Theological Term of the Week 

Bread of Life Discourse
Jesus’ teaching discussion on the bread of life found in John 6:22-58.  

  • From scripture, an excerpt the bread of life discourse:

    Truly, truly, I say to you, whoever believes has eternal life. I am the bread of life. Your fathers ate the manna in the wilderness, and they died. This is the bread that comes down from heaven, so that one may eat of it and not die. I am the living bread that came down from heaven. If anyone eats of this bread, he will live forever. And the bread that I will give for the life of the world is my flesh.” (John 6:47-51, ESV)

  • From The God Who Is There by D. A. Carson:
    Jesus says he is the Bread of Life and unless we eat him we will die. At a superficial level, the notion of eating Jesus might sound jolly close to cannibalism. Or those of us who are more religiously inclined might think, “Maybe it’s the sacrament of holy communion or something like that.” Originally, that was not what Jesus meant at all.
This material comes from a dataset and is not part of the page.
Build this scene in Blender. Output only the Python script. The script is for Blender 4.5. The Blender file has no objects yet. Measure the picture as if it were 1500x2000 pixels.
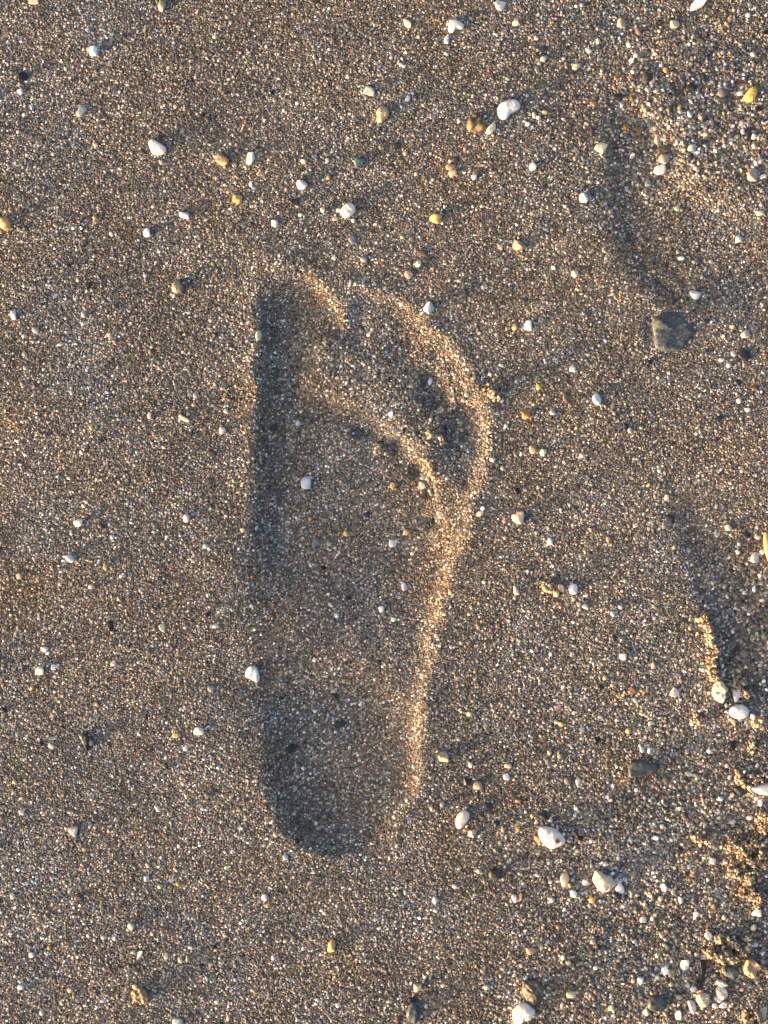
import bpy, bmesh, math
import numpy as np
from mathutils import Vector, Matrix

# ------------------------------------------------------------------ scale and frame
S = 0.0002                      # metres on the sand per pixel of the 1500 x 2000 photograph
W, H = 1500.0, 2000.0
def wx(px): return (np.asarray(px, float) - 750.0) * S
def wy(py): return (1000.0 - np.asarray(py, float)) * S
rng = np.random.default_rng(7)
scene = bpy.context.scene
COL = scene.collection

# ------------------------------------------------------------------ camera
CAM_H = 0.55
cam_d = bpy.data.cameras.new("camera")
cam = bpy.data.objects.new("camera", cam_d); COL.objects.link(cam)
cam.location = (0, 0, CAM_H)
cam.rotation_euler = (0, 0, 0)
cam_d.sensor_fit = 'VERTICAL'
cam_d.sensor_height = 32.0
cam_d.lens = 32.0 * CAM_H / (H * S)
cam_d.clip_start = 0.02; cam_d.clip_end = 400.0
scene.camera = cam

# ------------------------------------------------------------------ light
SUN_EL = math.radians(4.0)
TRAVEL = math.radians(27.0)     # the light travels towards this angle on the ground (0 = +x, 90 = +y)
to_sun = Vector((-math.cos(TRAVEL) * math.cos(SUN_EL), -math.sin(TRAVEL) * math.cos(SUN_EL), math.sin(SUN_EL)))
world = bpy.data.worlds.new("World"); scene.world = world; world.use_nodes = True
nt = world.node_tree
bg = nt.nodes["Background"]
sky = nt.nodes.new("ShaderNodeTexSky"); sky.sky_type = 'NISHITA'; sky.sun_disc = False
sky.sun_elevation = SUN_EL; sky.dust_density = 10.0; sky.air_density = 0.5; sky.ozone_density = 0.0
sky.sun_rotation = math.atan2(to_sun.x, to_sun.y)
nt.links.new(sky.outputs[0], bg.inputs[0]); bg.inputs[1].default_value = 0.15
sun_d = bpy.data.lights.new("sun", 'SUN'); sun = bpy.data.objects.new("sun", sun_d); COL.objects.link(sun)
sun_d.energy = 3.2; sun_d.angle = math.radians(7.0); sun_d.color = (1.0, 0.60, 0.32)
sun.rotation_euler = (-to_sun).to_track_quat('-Z', 'Y').to_euler()
scene.view_settings.view_transform = 'Standard'
scene.view_settings.look = 'None'
scene.view_settings.exposure = 2.7
scene.view_settings.gamma = 1.0
scene.cycles.max_bounces = 6
scene.cycles.diffuse_bounces = 3

# ------------------------------------------------------------------ materials
def new_mat(name):
    m = bpy.data.materials.new(name); m.use_nodes = True
    t = m.node_tree; return m, t, t.nodes["Principled BSDF"]
def node(t, kind, **inp):
    n = t.nodes.new(kind)
    for k, v in inp.items(): n.inputs[k].default_value = v
    return n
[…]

We must not forget that in the ancient world just about everybody worked with their hand or on farms, so they were closer to nature than we are today… . [I]f you were to ask anybody in the first century where [food] came from, they would reply, “From plants, fish, and animals.” They have grown or caught this food themselves. So anybody in the first century knows that you live because the chicken died… . All of this organic material that we feed ourselves with—which we must have or we die—has given its life for us in substitution… .
    Either you die or something else living dies so that you may live. Jesus picks up on that language and says, “Unless you eat my flesh, you will die. I die so that you may live.”